Geoffrey Rush
(Image: AAP/Dylan Coker)

This is lightning speed for law-making. Two days after getting agreement from his state and territory counterparts on wholesale amendments to the model defamation law, NSW Attorney-General Mark Speakman introduced the bill to his parliament.  

What will the changes mean for Australian defamation litigation?  

The two big game-changers are the public interest defence and the restated cap on general damages. Would they have altered the outcome for a high-profile plaintiff like Geoffrey Rush?

The push for reform by Australia’s media has been driven by the fact that the current law in its practical application does not distinguish between “private” and “public” reputations, protecting and compensating both when they are defamed. 

In theory the compensation is approached neutrally — all reputations having equal value — but in practice, as the Rush case exemplifies, public figures get much bigger paydays if they win their cases.

The media argues that that is perverse because it ignores the legitimacy of public interest in public people. The existing defence of qualified privilege is no use because the media cannot access it, leaving them able to safely publish allegations against public figures only if they can prove their objective truth.

The new public interest defence will correct this, recognising that people who make their living from their public reputation should be exposed to a reasonable level of scrutiny.

Rush was accused of serial sexual harassment of another actor who was many years his junior in age and experience, a classic power imbalance.

The first element of the new defence — that the published matter concerns an issue of public interest — would have been easily made out. Even absent the Me Too movement, alleged sexual harassment in the workplace (especially by a person of prominence) is unquestionably an issue the public wants to and should know about.

The second element of the defence is that the defendant (in Rush’s case The Daily Telegraph) must have reasonably believed that publication was in the public interest. This is not going to be as simple as it first appears. It doesn’t necessarily follow that because the general subject matter is of legitimate public interest, the publication was reasonably justified.

The amending bill includes a list of factors the jury or judge may take into account in assessing both aspects of the defence. However, it explicitly says the list is neither compulsory nor exhaustive. Speakman told parliament the intention was definitely not that it be treated as a mandatory checklist by the courts.

But it is there — and it will be powerfully influential on how the appeal courts develop their interpretation of the defence’s practical reach.

The list includes the seriousness of the defamatory allegations, whether they relate directly to the plaintiff’s public role (as opposed to private matters), whether they needed to be published urgently, the “integrity of the [media’s] sources”, and whether the plaintiff got a chance to reply before publication.

It also lists “the importance of freedom of expression in the discussion of issues of public interest”, as a nod to the principle underlying this new defence: the exposure of important dirt to the light of public scrutiny.

While these factors will inform what is or is not of public interest, they’ll have a greater influence on the question of the reasonableness of the media’s choice to run the story, in both timing and content.

The main reason the Tele lost to Rush was that it went too early, without strong enough evidence, and way too hard. It labelled Rush a predator and pervert (as the court found).

In my view, if it had had access to the new defence, the Tele would still have lost.

The fundamental problems with what it ran and why would still have been present.

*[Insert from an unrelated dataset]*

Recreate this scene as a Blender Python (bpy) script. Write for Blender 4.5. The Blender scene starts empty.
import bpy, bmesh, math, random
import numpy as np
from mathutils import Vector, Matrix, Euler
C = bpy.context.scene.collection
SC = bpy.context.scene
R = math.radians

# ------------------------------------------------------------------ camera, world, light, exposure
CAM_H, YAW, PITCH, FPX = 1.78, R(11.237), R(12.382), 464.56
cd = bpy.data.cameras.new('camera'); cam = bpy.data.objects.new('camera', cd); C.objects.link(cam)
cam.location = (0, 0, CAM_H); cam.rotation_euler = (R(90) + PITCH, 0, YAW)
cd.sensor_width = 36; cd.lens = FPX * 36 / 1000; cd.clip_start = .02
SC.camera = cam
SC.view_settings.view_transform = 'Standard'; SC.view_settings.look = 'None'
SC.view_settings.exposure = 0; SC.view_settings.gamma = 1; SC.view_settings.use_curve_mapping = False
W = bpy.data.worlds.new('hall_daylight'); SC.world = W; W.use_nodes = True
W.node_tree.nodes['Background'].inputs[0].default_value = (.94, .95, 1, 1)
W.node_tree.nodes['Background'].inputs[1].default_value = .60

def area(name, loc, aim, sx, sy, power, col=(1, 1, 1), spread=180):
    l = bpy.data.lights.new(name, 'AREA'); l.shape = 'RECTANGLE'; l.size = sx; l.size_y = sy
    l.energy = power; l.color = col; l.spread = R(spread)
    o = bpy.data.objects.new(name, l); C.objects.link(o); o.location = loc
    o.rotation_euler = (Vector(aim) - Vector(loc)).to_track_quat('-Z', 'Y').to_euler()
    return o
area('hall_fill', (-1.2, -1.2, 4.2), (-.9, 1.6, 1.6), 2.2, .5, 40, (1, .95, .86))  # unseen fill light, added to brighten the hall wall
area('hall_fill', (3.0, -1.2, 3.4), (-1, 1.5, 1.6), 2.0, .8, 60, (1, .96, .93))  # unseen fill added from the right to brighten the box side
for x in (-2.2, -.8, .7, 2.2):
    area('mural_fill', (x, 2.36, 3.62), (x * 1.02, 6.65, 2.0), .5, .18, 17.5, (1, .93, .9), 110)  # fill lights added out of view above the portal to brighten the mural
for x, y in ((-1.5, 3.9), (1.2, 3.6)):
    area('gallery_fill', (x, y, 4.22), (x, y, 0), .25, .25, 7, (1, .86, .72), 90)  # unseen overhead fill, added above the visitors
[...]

The reasonable belief must exist at the time of publication. The Tele’s belated mad scramble to shore up its defence, by coercing the alleged victim into the witness box and trying to bring in the supporting allegations of witness X, would not have helped.

The fact would remain that when it decided to take Rush down, the Tele did not have anywhere near enough of a basis to reasonably believe that what it published was in the public interest. The defence would fail.

The payout would, however, have been a bit smaller. Rush was awarded a record $2.87 million, of which $2 million was for economic losses past and future — that is, lost income. $850,000 was “non-economic” or general damages, supposed to compensate for the loss of reputation and hurt feelings.

The existing law was designed to cap general damages at a fixed amount, about $400,000. Some courts had interpreted it in an odd way, which I won’t go into because it’s tedious. Suffice it to say that, under the new law, Rush might have got about $450,000 less.

There are many other notorious defamation cases — Eddie Obeid’s win against Fairfax is a great example — which would have gone the other way with the benefit of the public interest defence. Rush’s case is not, I think, one of them.